== STORED DATA

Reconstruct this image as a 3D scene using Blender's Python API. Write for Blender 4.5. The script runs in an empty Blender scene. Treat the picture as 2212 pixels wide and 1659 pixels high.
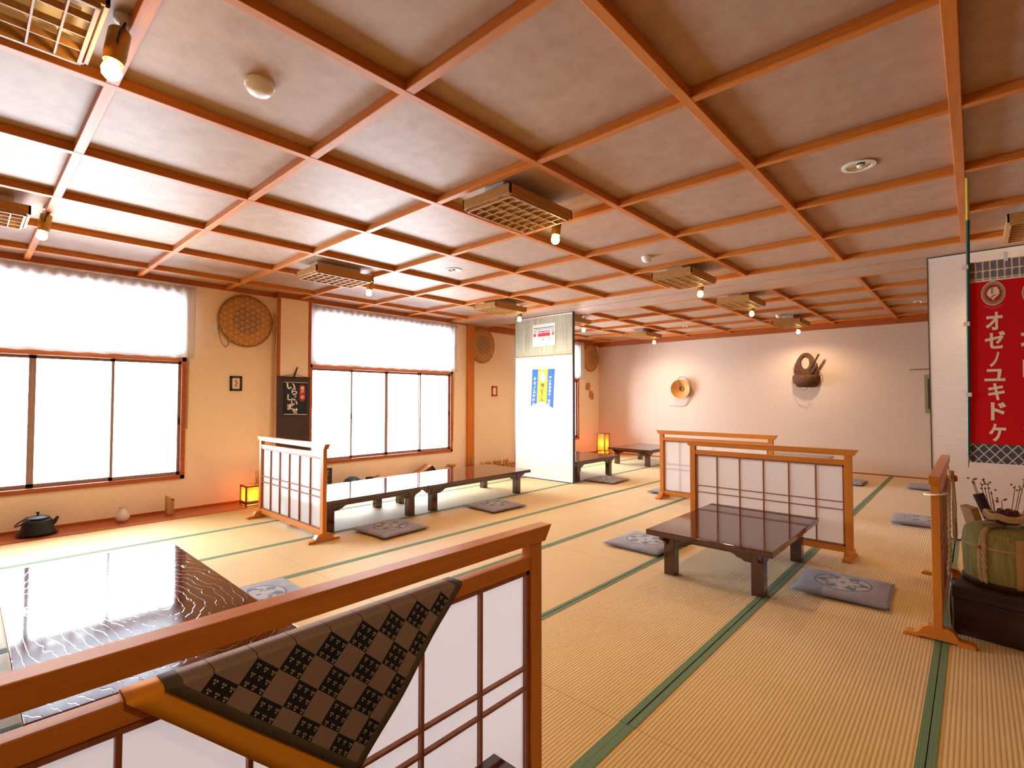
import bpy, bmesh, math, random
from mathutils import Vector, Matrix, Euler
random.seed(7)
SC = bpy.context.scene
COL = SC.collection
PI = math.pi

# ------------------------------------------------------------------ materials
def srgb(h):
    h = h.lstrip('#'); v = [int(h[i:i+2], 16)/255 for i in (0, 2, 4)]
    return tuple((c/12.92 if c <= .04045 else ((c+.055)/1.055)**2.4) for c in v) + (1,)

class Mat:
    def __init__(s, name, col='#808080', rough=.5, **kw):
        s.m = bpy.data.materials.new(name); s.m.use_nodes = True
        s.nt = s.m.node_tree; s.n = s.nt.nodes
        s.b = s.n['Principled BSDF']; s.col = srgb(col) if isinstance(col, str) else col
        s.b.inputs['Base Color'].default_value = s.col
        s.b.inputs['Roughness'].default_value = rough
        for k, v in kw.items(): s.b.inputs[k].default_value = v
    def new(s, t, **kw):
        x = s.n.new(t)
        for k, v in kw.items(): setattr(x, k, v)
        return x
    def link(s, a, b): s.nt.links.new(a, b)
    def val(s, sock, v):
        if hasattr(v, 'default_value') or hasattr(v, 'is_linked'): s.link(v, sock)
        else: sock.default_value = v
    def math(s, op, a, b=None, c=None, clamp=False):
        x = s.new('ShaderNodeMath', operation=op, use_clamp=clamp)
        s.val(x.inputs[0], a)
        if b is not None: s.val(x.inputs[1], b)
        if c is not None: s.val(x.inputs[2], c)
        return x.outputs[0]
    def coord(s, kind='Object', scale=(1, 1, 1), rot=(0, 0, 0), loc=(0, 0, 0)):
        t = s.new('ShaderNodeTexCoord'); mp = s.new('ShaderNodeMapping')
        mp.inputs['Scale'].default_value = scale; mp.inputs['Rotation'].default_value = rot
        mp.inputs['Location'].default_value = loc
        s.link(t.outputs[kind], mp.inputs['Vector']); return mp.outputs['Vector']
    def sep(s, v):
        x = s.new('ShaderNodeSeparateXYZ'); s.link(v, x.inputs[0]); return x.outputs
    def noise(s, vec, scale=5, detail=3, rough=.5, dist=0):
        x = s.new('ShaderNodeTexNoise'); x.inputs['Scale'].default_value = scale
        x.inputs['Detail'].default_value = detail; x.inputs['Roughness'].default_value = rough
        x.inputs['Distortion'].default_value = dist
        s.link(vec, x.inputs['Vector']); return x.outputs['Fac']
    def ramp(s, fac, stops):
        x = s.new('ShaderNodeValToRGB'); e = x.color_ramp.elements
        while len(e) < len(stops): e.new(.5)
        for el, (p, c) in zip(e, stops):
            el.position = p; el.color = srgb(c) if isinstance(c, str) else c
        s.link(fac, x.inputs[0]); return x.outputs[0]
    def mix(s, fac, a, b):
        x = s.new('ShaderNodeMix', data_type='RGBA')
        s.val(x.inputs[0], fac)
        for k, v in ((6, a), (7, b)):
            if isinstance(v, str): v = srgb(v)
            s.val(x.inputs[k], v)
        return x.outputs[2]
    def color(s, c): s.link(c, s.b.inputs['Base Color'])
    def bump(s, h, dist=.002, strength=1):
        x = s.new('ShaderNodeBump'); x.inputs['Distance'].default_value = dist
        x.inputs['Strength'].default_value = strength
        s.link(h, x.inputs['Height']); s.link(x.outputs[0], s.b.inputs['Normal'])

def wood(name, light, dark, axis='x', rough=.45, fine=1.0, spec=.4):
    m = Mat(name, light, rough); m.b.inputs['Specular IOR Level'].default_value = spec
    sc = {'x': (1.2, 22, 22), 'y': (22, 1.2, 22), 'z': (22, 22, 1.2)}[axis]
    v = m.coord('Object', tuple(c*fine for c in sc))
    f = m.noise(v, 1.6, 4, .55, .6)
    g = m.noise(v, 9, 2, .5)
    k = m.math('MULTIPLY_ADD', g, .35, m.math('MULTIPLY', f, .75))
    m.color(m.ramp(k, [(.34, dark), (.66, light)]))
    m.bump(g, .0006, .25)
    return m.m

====
== STORED DATA

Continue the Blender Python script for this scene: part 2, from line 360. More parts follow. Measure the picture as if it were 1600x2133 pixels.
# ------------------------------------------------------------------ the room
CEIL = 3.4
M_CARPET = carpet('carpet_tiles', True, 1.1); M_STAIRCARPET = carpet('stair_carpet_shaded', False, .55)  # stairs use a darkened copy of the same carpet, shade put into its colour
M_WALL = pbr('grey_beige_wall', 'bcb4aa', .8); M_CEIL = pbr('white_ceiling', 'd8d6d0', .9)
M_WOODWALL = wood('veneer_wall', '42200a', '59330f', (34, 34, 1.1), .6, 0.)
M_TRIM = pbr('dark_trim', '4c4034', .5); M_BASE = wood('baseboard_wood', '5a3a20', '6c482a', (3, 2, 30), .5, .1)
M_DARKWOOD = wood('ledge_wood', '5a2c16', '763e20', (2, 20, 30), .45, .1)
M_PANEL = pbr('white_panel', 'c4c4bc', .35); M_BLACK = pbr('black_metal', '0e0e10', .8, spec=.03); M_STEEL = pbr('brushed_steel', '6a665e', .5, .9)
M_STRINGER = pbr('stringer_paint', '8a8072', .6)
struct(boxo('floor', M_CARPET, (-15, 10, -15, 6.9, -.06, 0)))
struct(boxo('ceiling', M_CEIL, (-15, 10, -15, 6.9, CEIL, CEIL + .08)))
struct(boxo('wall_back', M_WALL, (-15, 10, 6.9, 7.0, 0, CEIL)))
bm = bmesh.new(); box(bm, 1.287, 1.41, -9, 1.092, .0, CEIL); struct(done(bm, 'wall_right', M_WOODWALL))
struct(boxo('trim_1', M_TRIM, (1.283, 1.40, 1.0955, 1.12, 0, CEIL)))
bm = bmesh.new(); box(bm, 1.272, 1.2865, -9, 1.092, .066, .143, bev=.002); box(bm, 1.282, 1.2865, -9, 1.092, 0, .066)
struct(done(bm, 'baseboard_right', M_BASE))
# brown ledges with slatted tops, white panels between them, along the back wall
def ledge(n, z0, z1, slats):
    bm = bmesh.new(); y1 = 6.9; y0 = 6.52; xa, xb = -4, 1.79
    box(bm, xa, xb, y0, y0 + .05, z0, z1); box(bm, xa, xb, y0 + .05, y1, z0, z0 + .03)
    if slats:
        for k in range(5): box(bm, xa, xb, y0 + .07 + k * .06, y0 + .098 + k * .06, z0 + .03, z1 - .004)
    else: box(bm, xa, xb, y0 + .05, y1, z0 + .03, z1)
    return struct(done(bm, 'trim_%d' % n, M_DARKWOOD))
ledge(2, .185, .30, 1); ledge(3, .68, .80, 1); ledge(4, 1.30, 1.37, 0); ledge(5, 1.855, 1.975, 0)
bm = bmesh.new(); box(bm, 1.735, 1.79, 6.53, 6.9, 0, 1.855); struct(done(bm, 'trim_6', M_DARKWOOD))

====
== STORED DATA

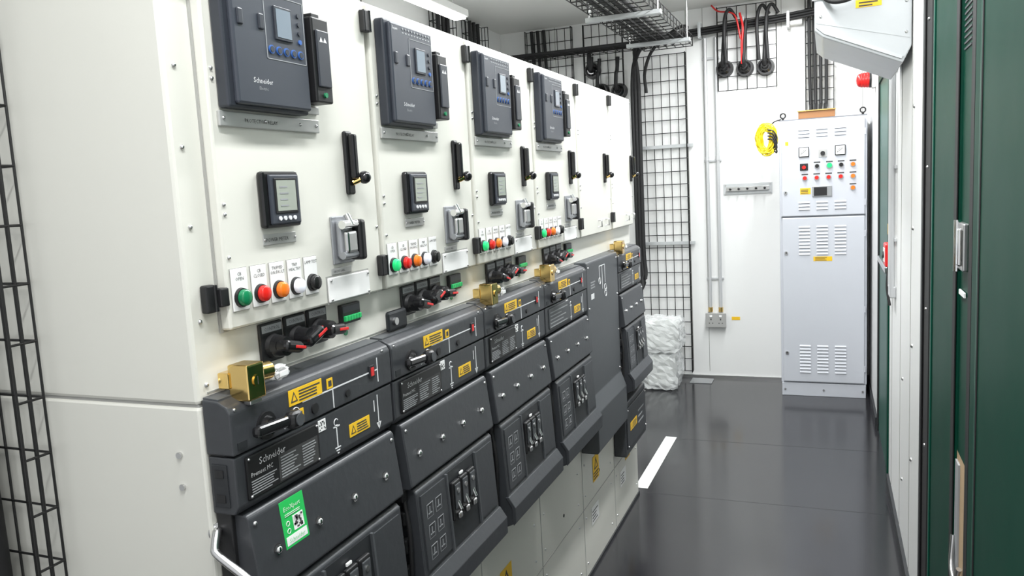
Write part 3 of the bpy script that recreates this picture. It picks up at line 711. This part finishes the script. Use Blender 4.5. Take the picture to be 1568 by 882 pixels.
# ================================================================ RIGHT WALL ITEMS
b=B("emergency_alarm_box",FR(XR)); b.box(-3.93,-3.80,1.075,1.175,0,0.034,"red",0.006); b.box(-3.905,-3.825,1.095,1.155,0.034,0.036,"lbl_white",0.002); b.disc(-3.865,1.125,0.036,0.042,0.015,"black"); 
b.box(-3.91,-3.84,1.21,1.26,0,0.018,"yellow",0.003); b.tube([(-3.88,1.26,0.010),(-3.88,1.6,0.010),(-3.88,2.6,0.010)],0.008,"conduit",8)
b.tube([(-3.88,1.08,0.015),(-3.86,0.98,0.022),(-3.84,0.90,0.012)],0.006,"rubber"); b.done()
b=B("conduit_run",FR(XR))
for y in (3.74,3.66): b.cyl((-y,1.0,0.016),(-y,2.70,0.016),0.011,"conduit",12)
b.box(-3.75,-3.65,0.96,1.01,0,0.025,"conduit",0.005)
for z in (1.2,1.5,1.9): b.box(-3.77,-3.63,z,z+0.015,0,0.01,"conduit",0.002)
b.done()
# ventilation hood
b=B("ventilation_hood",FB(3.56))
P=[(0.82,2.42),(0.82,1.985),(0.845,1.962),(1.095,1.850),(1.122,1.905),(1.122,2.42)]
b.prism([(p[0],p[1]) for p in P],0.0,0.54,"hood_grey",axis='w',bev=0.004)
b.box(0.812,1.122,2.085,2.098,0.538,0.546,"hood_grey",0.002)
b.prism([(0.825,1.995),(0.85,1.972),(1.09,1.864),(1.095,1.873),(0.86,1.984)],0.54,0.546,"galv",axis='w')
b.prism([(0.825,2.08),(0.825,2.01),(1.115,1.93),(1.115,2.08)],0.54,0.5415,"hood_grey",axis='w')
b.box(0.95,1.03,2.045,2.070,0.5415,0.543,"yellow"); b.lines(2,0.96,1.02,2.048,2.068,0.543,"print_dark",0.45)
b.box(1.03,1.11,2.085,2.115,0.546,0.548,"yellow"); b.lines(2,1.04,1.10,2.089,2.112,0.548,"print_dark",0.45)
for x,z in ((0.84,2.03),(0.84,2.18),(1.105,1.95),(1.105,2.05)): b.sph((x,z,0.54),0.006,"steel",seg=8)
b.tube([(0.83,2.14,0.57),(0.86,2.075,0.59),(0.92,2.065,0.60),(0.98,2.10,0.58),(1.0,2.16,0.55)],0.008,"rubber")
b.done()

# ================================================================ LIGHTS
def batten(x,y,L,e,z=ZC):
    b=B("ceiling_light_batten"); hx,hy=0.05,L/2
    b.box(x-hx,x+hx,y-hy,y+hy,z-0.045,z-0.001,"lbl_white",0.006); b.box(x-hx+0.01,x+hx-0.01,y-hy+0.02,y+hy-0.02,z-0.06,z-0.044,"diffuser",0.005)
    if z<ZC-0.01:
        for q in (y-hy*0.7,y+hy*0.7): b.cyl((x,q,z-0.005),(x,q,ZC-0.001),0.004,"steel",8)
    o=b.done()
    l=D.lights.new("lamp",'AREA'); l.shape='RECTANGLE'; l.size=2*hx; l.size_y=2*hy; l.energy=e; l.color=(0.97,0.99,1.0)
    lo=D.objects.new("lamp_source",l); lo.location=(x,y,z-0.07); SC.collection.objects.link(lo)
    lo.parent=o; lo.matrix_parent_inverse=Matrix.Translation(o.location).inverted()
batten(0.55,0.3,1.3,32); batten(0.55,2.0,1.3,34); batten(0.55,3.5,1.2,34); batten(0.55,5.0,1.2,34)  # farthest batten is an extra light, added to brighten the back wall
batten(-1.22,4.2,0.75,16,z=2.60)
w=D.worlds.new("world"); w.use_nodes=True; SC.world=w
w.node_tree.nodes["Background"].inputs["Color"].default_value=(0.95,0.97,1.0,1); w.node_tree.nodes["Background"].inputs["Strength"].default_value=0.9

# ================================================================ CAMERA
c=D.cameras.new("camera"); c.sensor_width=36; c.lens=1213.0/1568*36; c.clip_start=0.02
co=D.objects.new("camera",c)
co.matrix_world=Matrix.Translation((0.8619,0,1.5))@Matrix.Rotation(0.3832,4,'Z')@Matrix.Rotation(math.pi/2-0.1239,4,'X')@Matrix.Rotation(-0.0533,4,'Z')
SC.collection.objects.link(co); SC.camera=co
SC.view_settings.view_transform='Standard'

====

GIVEN INSTRUCTION: From the entries above, copy exactly the lines starting at the one with "Reconstruct this image" and stopping at the one with "PI = math.pi", keeping both ends. Drop the pictures.

RESULT FOR THIS EXERCISE:
Reconstruct this image as a 3D scene using Blender's Python API. Write for Blender 4.5. The script runs in an empty Blender scene. Treat the picture as 2212 pixels wide and 1659 pixels high.
import bpy, bmesh, math, random
from mathutils import Vector, Matrix, Euler
random.seed(7)
SC = bpy.context.scene
COL = SC.collection
PI = math.pi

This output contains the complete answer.